**YOUR TASK**
Write out again the entries from the first line to the line that includes "11), .56, .62, 1)]), rk)", keeping both of those lines.

[start MATERIAL FOR THIS TASK]

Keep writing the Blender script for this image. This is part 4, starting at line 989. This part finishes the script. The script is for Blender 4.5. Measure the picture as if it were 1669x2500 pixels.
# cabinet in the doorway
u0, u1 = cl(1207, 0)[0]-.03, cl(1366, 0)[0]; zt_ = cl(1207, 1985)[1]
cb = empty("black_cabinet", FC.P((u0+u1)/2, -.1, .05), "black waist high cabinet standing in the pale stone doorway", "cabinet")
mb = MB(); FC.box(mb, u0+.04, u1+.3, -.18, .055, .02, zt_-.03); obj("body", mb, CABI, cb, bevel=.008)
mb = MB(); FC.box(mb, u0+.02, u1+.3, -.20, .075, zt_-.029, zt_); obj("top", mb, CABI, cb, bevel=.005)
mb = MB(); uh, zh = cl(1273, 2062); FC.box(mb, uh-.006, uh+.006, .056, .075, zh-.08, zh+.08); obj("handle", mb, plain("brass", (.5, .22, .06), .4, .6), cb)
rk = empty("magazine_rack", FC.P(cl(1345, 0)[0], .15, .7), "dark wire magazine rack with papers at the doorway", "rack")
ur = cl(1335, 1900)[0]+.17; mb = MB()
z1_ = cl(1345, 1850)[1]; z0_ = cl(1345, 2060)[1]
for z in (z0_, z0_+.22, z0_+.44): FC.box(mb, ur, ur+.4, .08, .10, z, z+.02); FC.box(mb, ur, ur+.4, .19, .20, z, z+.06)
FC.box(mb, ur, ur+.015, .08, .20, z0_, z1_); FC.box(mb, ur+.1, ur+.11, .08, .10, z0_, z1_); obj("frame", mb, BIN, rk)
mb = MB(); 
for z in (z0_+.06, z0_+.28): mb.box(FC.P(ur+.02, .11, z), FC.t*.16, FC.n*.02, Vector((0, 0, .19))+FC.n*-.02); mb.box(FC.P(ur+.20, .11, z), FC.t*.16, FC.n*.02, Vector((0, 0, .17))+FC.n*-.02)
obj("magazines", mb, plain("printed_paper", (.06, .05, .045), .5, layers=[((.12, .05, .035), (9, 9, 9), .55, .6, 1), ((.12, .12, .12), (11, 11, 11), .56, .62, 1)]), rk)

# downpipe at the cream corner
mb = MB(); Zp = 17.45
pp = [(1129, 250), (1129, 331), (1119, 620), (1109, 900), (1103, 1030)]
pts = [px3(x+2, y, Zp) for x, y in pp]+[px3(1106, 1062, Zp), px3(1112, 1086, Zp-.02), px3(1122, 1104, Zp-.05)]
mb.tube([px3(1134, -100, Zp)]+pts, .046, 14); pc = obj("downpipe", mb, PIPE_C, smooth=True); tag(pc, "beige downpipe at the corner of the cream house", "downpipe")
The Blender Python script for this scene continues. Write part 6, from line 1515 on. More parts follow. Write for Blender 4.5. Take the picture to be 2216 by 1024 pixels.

[end MATERIAL FOR THIS TASK]

**RESPONSE FOR THIS EXERCISE**
Keep writing the Blender script for this image. This is part 4, starting at line 989. This part finishes the script. The script is for Blender 4.5. Measure the picture as if it were 1669x2500 pixels.
# cabinet in the doorway
u0, u1 = cl(1207, 0)[0]-.03, cl(1366, 0)[0]; zt_ = cl(1207, 1985)[1]
cb = empty("black_cabinet", FC.P((u0+u1)/2, -.1, .05), "black waist high cabinet standing in the pale stone doorway", "cabinet")
mb = MB(); FC.box(mb, u0+.04, u1+.3, -.18, .055, .02, zt_-.03); obj("body", mb, CABI, cb, bevel=.008)
mb = MB(); FC.box(mb, u0+.02, u1+.3, -.20, .075, zt_-.029, zt_); obj("top", mb, CABI, cb, bevel=.005)
mb = MB(); uh, zh = cl(1273, 2062); FC.box(mb, uh-.006, uh+.006, .056, .075, zh-.08, zh+.08); obj("handle", mb, plain("brass", (.5, .22, .06), .4, .6), cb)
rk = empty("magazine_rack", FC.P(cl(1345, 0)[0], .15, .7), "dark wire magazine rack with papers at the doorway", "rack")
ur = cl(1335, 1900)[0]+.17; mb = MB()
z1_ = cl(1345, 1850)[1]; z0_ = cl(1345, 2060)[1]
for z in (z0_, z0_+.22, z0_+.44): FC.box(mb, ur, ur+.4, .08, .10, z, z+.02); FC.box(mb, ur, ur+.4, .19, .20, z, z+.06)
FC.box(mb, ur, ur+.015, .08, .20, z0_, z1_); FC.box(mb, ur+.1, ur+.11, .08, .10, z0_, z1_); obj("frame", mb, BIN, rk)
mb = MB(); 
for z in (z0_+.06, z0_+.28): mb.box(FC.P(ur+.02, .11, z), FC.t*.16, FC.n*.02, Vector((0, 0, .19))+FC.n*-.02); mb.box(FC.P(ur+.20, .11, z), FC.t*.16, FC.n*.02, Vector((0, 0, .17))+FC.n*-.02)
obj("magazines", mb, plain("printed_paper", (.06, .05, .045), .5, layers=[((.12, .05, .035), (9, 9, 9), .55, .6, 1), ((.12, .12, .12), (11, 11, 11), .56, .62, 1)]), rk)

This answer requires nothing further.